O_APPEND causes all writes to the file to occur at the end of file, no matter what gets written to the file by whoever else, including concurrently. (This functionality may be optional; consult your course's assignments.)

open returns a file handle suitable for passing to read, write, close, etc. This file handle must be greater than or equal to zero. Note that file handles 0 (STDIN_FILENO), 1 (STDOUT_FILENO), and 2 (STDERR_FILENO) are used in special ways and are typically assumed by user-level code to always be open.

If you are implementing symbolic links, there are some additional points to take note of. If filename refers to a symbolic link, that link does not point to an existing object, and O_CREAT is specified, a new file is created at the name the link points to. However, if in this case both O_CREAT and O_EXCL are specified, open fails with EEXIST. These semantics are a nuisance to implement but important for correct functioning.

open (like all system calls) should be atomic. It is important for the handling of O_EXCL in the destination directory to be atomic. Note, however, that in practice looking up directories that contain .. is usually not quite atomic.

Return Values

On success, open returns a nonnegative file handle. On error, -1 is returned, and errno is set according to the error encountered.
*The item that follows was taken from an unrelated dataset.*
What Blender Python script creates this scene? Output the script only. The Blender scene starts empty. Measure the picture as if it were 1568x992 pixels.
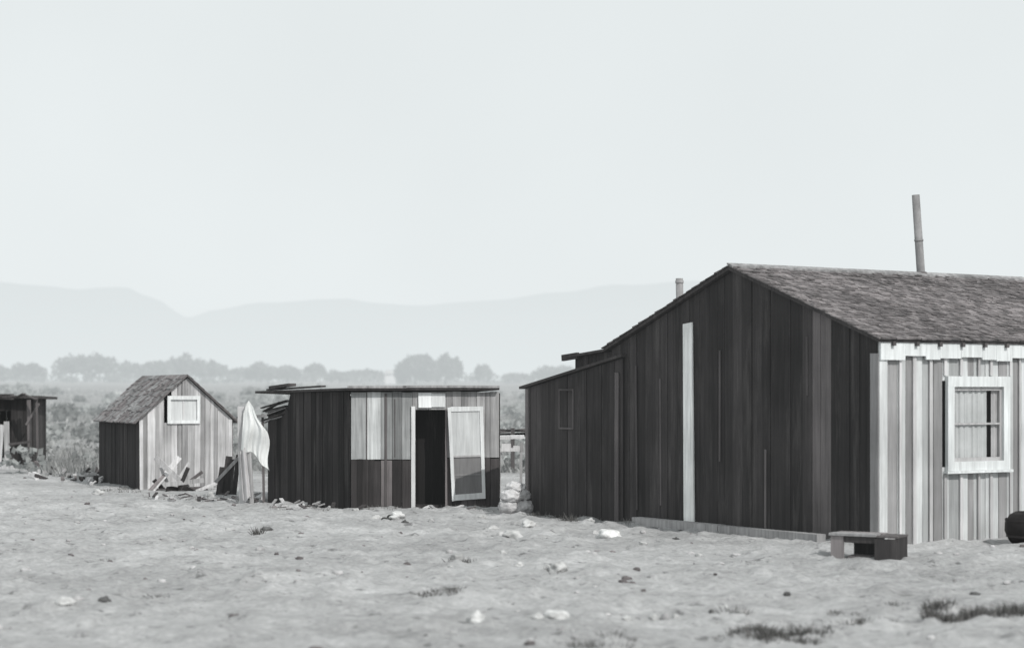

The following error codes should be returned under the conditions given. Other error codes may be returned for other cases not mentioned here.
  ENODEV The device prefix of filename did not exist.
ENOTDIR A non-final component of filename was not a directory.
ENOENT A non-final component of filename did not exist.
ENOENT The named file does not exist, and O_CREAT was not specified.
EEXIST The named file exists, and O_EXCL was specified.
EISDIR The named object is a directory, and it was to be opened for writing.
EMFILE The process's file table was full, or a process-specific limit on open files was reached.
ENFILE The system file table is full, if such a thing exists, or a system-wide limit on open files was reached.
ENXIO The named object is a block device with no filesystem mounted on it.
ENOSPC The file was to be created, and the filesystem involved is full.
EINVAL flags contained invalid values.
EIO A hard I/O error occurred.
EFAULT filename was an invalid pointer.